Steuersenkung im Bundesrat gestoppt

FINANZEN Ohne höheren Spitzensteuersatz will die Opposition der Minireform nicht zustimmen

„Steuersenkungen auf Pump“ wollen SPD, Grüne und Linke nicht akzeptieren

BERLIN dpa/taz | Unmittelbar vor der Landtagswahl in Nordrhein-Westfalen ist die schwarz-gelbe Koalition mit ihrer geplanten Steuersenkung im Bundesrat vorerst gescheitert. In der Länderkammer gab es am Freitag keine Mehrheit für die ab 2013 angestrebte Entlastung um jährlich bis zu 6,1 Milliarden Euro.

Die von SPD und Grünen geführten Länder lehnen die Pläne zum Abbau der „kalten Progression“ unverändert ab. Sie fordern zur Gegenfinanzierung unter anderem eine Anhebung des Spitzensteuersatzes für Topverdiener von 42 auf 49 Prozent. Ein rot-grüner Länder-Antrag dafür fand im Bundesrat aber ebenfalls keine Mehrheit.

Die Bundesregierung kündigte an, jetzt den Vermittlungsausschuss von Bundestag und Bundesrat einzuschalten. Die Verzögerung sei weder gegenüber den Bürgern noch dem Verfassungsrecht zu verantworten, kritisierte Regierungssprecher Steffen Seibert die Länder. Mit dem Gesetz sollten „heimliche Steuererhöhungen“ beseitigt werden.

Union und FDP setzen darauf, dass nach der Landtagswahl in Düsseldorf ein Kompromiss möglich ist. Der Staatssekretär im Bundesfinanzministerium, Steffen Kampeter (CDU), meinte: „Ich sage voraus, dass wir uns ab Sonntagabend, 18 Uhr, in sachlicher Art und Weise auf die Lösung des Problems einigen werden.“ Wegen der Rekordsteuereinnahmen gebe es keinen Anlass für ein Horrorszenario der Länder.

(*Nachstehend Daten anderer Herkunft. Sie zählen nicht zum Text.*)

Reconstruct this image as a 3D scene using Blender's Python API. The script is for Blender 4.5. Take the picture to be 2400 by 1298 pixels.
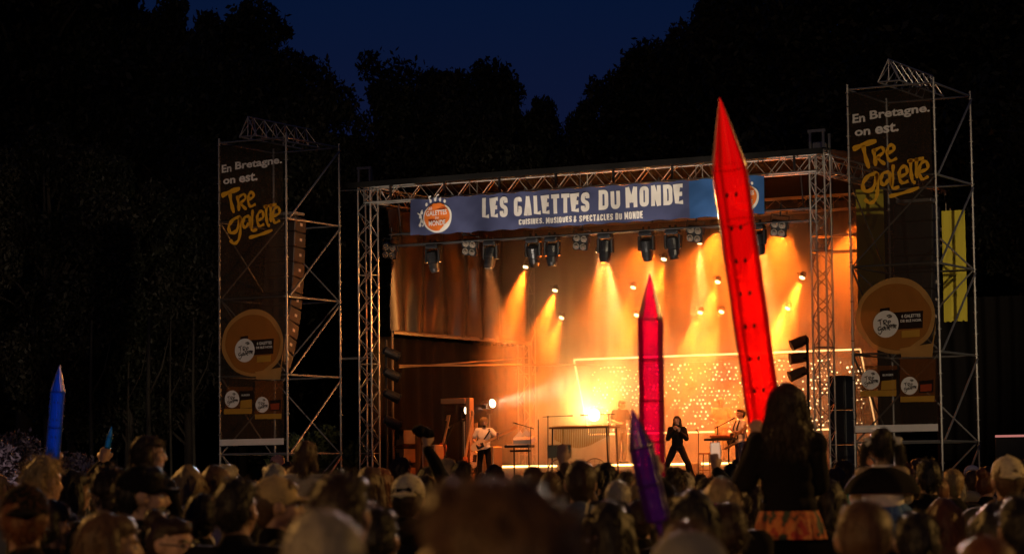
import bpy, bmesh, math, random
import numpy as np
from mathutils import Vector, Matrix, noise

random.seed(7); rng = np.random.default_rng(7)
for o in list(bpy.data.objects):
    bpy.data.objects.remove(o, do_unlink=True)
SC = bpy.context.scene
COL = SC.collection
R_ = math.radians

# ------------------------------------------------------------------ camera
CAM = Vector((22.788, -57.3956, 1.62))
F_PX, PITCH, ROLL, YAW = 6268.96, R_(4.39607), R_(-0.69599), R_(-28.16598)
FW = Vector((math.sin(YAW)*math.cos(PITCH), math.cos(YAW)*math.cos(PITCH), math.sin(PITCH)))
RT0 = Vector((math.cos(YAW), -math.sin(YAW), 0)); UP0 = RT0.cross(FW)
RT = math.cos(ROLL)*RT0 + math.sin(ROLL)*UP0
UP = math.cos(ROLL)*UP0 - math.sin(ROLL)*RT0
cam_d = bpy.data.cameras.new('camera'); cam = bpy.data.objects.new('camera', cam_d); COL.objects.link(cam)
cam.matrix_world = Matrix(((RT.x, UP.x, -FW.x, CAM.x), (RT.y, UP.y, -FW.y, CAM.y), (RT.z, UP.z, -FW.z, CAM.z), (0, 0, 0, 1)))
cam_d.sensor_width = 36; cam_d.lens = 36*F_PX/2400
cam_d.clip_start = 0.1; cam_d.clip_end = 3000
cam_d.dof.use_dof = True; cam_d.dof.focus_distance = 62; cam_d.dof.aperture_fstop = 5.0
SC.camera = cam

# ------------------------------------------------------------------ night sky (sun well below the horizon)
world = bpy.data.worlds.new('World'); SC.world = world; world.use_nodes = True
nt = world.node_tree
for n in list(nt.nodes): nt.nodes.remove(n)
wo = nt.nodes.new('ShaderNodeOutputWorld'); bg = nt.nodes.new('ShaderNodeBackground')
tc = nt.nodes.new('ShaderNodeTexCoord'); sx = nt.nodes.new('ShaderNodeSeparateXYZ'); cr = nt.nodes.new('ShaderNodeValToRGB')
nt.links.new(tc.outputs['Generated'], sx.inputs[0]); nt.links.new(sx.outputs['Z'], cr.inputs[0])
cr.color_ramp.elements[0].position = 0.0; cr.color_ramp.elements[0].color = (0.0090, 0.0085, 0.026, 1)
e = cr.color_ramp.elements.new(0.13); e.color = (0.0042, 0.0072, 0.030, 1)
e = cr.color_ramp.elements.new(0.19); e.color = (0.0014, 0.0068, 0.030, 1)
cr.color_ramp.elements[-1].position = 0.7; cr.color_ramp.elements[-1].color = (0.0006, 0.0030, 0.016, 1)
bg.inputs['Strength'].default_value = 1.0
nt.links.new(cr.outputs[0], bg.inputs[0]); nt.links.new(bg.outputs[0], wo.inputs[0])

SC.render.engine = 'CYCLES'
SC.view_settings.view_transform = 'Standard'; SC.view_settings.look = 'None'
SC.view_settings.exposure = 0; SC.view_settings.gamma = 1; SC.view_settings.use_curve_mapping = False
SC.cycles.use_denoising = True
SC.cycles.max_bounces = 6; SC.cycles.diffuse_bounces = 2; SC.cycles.glossy_bounces = 2
SC.cycles.transmission_bounces = 4; SC.cycles.transparent_max_bounces = 24; SC.cycles.volume_bounces = 1
SC.cycles.use_light_tree = True
SC.cycles.sample_clamp_indirect = 4; SC.cycles.sample_clamp_direct = 0
SC.cycles.caustics_reflective = False; SC.cycles.caustics_refractive = False
SC.cycles.volume_step_rate = 4; SC.cycles.volume_max_steps = 64

# ------------------------------------------------------------------ helpers: photo geometry
def ray(px, py): return FW + RT*((px-1200)/F_PX) - UP*((py-649)/F_PX)
def W(px, py, x=None, y=None, z=None, D=None):
    """point of the place seen at a photo pixel, on the plane x=, y= or z=, or D metres away"""
    r = ray(px, py)
    if y is not None: t = (y-CAM.y)/r.y
    elif x is not None: t = (x-CAM.x)/r.x
    elif z is not None: t = (z-CAM.z)/r.z
    else: t = D
    return CAM + r*t
def ground_at(px, D):
    r = ray(px, 1131); h = Vector((r.x, r.y, 0)); h.normalize()
    return Vector((CAM.x, CAM.y, 0)) + h*D
def horizon(px):
    a, b = ray(px, 0).z, ray(px, 1000).z
    return 1000*a/(a-b)

# ------------------------------------------------------------------ helpers: materials
MATS = {}
def mat(name, col, rough=0.6, metal=0.0, var=0.12, scale=8.0, bump=0.0, spec=0.4, detail=4.0, stretch=None, trans=0.0, emit=None, estr=0.0, sheen=0.0):
    if name in MATS: return MATS[name]
    m = bpy.data.materials.new(name); m.use_nodes = True; n = m.node_tree; b = n.nodes['Principled BSDF']
    b.inputs['Roughness'].default_value = rough; b.inputs['Metallic'].default_value = metal
    b.inputs['Specular IOR Level'].default_value = spec
    if sheen: b.inputs['Sheen Weight'].default_value = sheen
    t = n.nodes.new('ShaderNodeTexCoord'); no = n.nodes.new('ShaderNodeTexNoise')
    no.inputs['Scale'].default_value = scale; no.inputs['Detail'].default_value = detail
    mp = n.nodes.new('ShaderNodeMapping')
    if stretch: mp.inputs['Scale'].default_value = stretch
    n.links.new(t.outputs['Object'], mp.inputs[0]); n.links.new(mp.outputs[0], no.inputs['Vector'])
    mx = n.nodes.new('ShaderNodeMix'); mx.data_type = 'RGBA'
    c = Vector(col[:3])
    mx.inputs[6].default_value = (*(c*(1-var)), 1); mx.inputs[7].default_value = (*[min(1, v*(1+var)) for v in c], 1)
    n.links.new(no.outputs['Fac'], mx.inputs[0]); n.links.new(mx.outputs[2], b.inputs['Base Color'])
    if bump:
        bp = n.nodes.new('ShaderNodeBump'); bp.inputs['Strength'].default_value = bump; bp.inputs['Distance'].default_value = 0.02
        n.links.new(no.outputs['Fac'], bp.inputs['Height']); n.links.new(bp.outputs[0], b.inputs['Normal'])
    if emit:
        b.inputs['Emission Color'].default_value = (*emit, 1); b.inputs['Emission Strength'].default_value = estr
    MATS[name] = m; return m
def glow(name, col, s):
    if name in MATS: return MATS[name]
    m = bpy.data.materials.new(name); m.use_nodes = True; n = m.node_tree; n.nodes.clear()
    o = n.nodes.new('ShaderNodeOutputMaterial'); e = n.nodes.new('ShaderNodeEmission')
    e.inputs[0].default_value = (*col, 1); e.inputs[1].default_value = s
    n.links.new(e.outputs[0], o.inputs[0]); m.cycles.emission_sampling = 'NONE' if s < 0 else 'AUTO'
    MATS[name] = m; return m
def scrim(name, col, through, gloss=0.0, tint=(1, 1, 1), translucent=0.3, rough=0.5):
    """printed mesh fabric / film that lets part of the light through"""
    if name in MATS: return MATS[name]
    m = bpy.data.materials.new(name); m.use_nodes = True; n = m.node_tree; n.nodes.clear()
    o = n.nodes.new('ShaderNodeOutputMaterial'); d = n.nodes.new('ShaderNodeBsdfDiffuse'); tl = n.nodes.new('ShaderNodeBsdfTranslucent')
    tr = n.nodes.new('ShaderNodeBsdfTransparent'); m1 = n.nodes.new('ShaderNodeMixShader'); m2 = n.nodes.new('ShaderNodeMixShader')
    t = n.nodes.new('ShaderNodeTexCoord'); no = n.nodes.new('ShaderNodeTexNoise'); no.inputs['Scale'].default_value = 3.0; no.inputs['Detail'].default_value = 6
    n.links.new(t.outputs['Object'], no.inputs['Vector'])
    mx = n.nodes.new('ShaderNodeMix'); mx.data_type = 'RGBA'; c = Vector(col)
    mx.inputs[6].default_value = (*(c*0.8), 1); mx.inputs[7].default_value = (*[min(1, v*1.2) for v in c], 1)
    n.links.new(no.outputs['Fac'], mx.inputs[0]); n.links.new(mx.outputs[2], d.inputs[0]); n.links.new(mx.outputs[2], tl.inputs[0])
    tr.inputs[0].default_value = (*tint, 1)
    m1.inputs[0].default_value = translucent; n.links.new(d.outputs[0], m1.inputs[1]); n.links.new(tl.outputs[0], m1.inputs[2])
    m2.inputs[0].default_value = through; n.links.new(m1.outputs[0], m2.inputs[1]); n.links.new(tr.outputs[0], m2.inputs[2])
    last = m2
    if gloss:
        g = n.nodes.new('ShaderNodeBsdfGlossy'); g.inputs['Roughness'].default_value = rough
        m3 = n.nodes.new('ShaderNodeMixShader'); fr = n.nodes.new('ShaderNodeFresnel'); fr.inputs[0].default_value = 1.45
        n.links.new(fr.outputs[0], m3.inputs[0]); n.links.new(m2.outputs[0], m3.inputs[1]); n.links.new(g.outputs[0], m3.inputs[2]); last = m3
    n.links.new(last.outputs[0], o.inputs[0]); MATS[name] = m; return m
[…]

Sachsen-Anhalts SPD-Finanzminister Jens Bullerjahn brachte eine große Paketlösung bei Streitthemen von Bund und Ländern ins Spiel. „Es wird ein riesiges Paket geben aus Steuersenkung, Steuerabkommen mit der Schweiz, Fiskalpakt und Erneuerbare-Energien-Gesetz“, sagte Bullerjahn der Financial Times Deutschland. Diese Andeutung eines Kompromisses beim Steuerabkommen mit der Schweiz stieß auf scharfe Kritik von Attac und Campact; sie forderten die SPD auf, hart zu bleiben und das Abkommen weiter abzulehnen.

Mit ihrer Steuerreform wollen Union und FDP zur Entlastung der Bürger den steuerlichen Grundfreibetrag in zwei Stufen bis 2014 auf jährlich 8.354 Euro für Ledige anheben. Eine Erhöhung dürfte ab 2013 verfassungsrechtlich ohnehin geboten sein. Hinzu kommen Änderungen beim Tarifverlauf. Die Koalition will so das Problem der „kalten Progression“ eindämmen. Diese „heimlichen Steuererhöhungen“ sind Folge von Lohnerhöhungen, die nur den Preisanstieg ausgleichen. Der Arbeitnehmer hat nicht mehr in der Tasche, nur der Fiskus profitiert.

Gegen einen verfassungsrechtlich gebotenen höheren Grundfreibetrag, der an das Existenzminimum gekoppelt ist, sperrt sich auch die Opposition nicht. Sie fordert aber eine Kompensation der Steuerausfälle – trotz der von Schätzern vorausgesagten möglichen Mehreinnahmen des Staates von fast 30 Milliarden Euro bis 2016. Vor allem die FDP ist strikt gegen Steuererhöhungen an anderer Stelle.

Baden-Württembergs Ministerpräsident Winfried Kretschmann (Grüne) bekräftigte, „Steuersenkungen auf Pump“ würden abgelehnt. Einer Entlastung unterer und mittlerer Einkommen sowie einer nötigen Anhebung des Grundfreibetrages werde man sich nicht verschließen.

Brandenburgs Finanzminister Helmuth Markov (Linke) sagte mit Blick auf die Forderung nach einem höheren Spitzensteuersatz, es müssten die zur Kasse gebeten werden, die es sich leisten könnten.